**Dataset excerpt:**
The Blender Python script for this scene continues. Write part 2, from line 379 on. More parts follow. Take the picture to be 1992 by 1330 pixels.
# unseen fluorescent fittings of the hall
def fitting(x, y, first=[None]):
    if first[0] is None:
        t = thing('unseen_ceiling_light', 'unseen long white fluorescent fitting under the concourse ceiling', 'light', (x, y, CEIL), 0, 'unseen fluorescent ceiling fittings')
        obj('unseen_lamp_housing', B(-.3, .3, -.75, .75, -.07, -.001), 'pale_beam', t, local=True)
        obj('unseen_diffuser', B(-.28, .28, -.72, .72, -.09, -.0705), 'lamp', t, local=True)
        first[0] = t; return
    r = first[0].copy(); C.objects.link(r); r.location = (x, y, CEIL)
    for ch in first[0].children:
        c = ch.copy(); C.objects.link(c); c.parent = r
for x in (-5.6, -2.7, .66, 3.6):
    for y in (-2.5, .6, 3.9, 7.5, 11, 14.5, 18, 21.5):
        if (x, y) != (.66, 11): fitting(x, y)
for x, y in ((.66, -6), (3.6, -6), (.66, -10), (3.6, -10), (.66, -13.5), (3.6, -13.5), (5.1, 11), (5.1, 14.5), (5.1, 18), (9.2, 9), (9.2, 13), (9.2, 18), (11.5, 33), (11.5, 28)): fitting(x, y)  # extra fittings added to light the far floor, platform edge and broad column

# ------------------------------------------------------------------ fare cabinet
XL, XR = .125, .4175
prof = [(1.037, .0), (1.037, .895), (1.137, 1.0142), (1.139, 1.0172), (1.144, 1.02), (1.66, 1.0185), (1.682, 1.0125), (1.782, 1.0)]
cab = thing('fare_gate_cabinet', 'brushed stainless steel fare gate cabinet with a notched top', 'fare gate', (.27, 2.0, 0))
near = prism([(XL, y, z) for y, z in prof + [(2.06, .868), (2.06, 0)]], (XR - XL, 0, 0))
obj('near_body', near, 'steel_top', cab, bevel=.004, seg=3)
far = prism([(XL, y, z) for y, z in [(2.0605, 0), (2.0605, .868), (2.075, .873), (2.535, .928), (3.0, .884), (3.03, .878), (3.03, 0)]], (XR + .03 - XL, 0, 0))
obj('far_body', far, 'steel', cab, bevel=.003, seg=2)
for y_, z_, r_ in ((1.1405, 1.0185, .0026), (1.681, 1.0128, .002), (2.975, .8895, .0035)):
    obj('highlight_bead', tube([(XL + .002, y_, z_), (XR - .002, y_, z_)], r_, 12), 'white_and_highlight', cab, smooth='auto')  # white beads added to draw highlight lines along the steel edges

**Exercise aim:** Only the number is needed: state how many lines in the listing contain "prism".

**Task result:** 2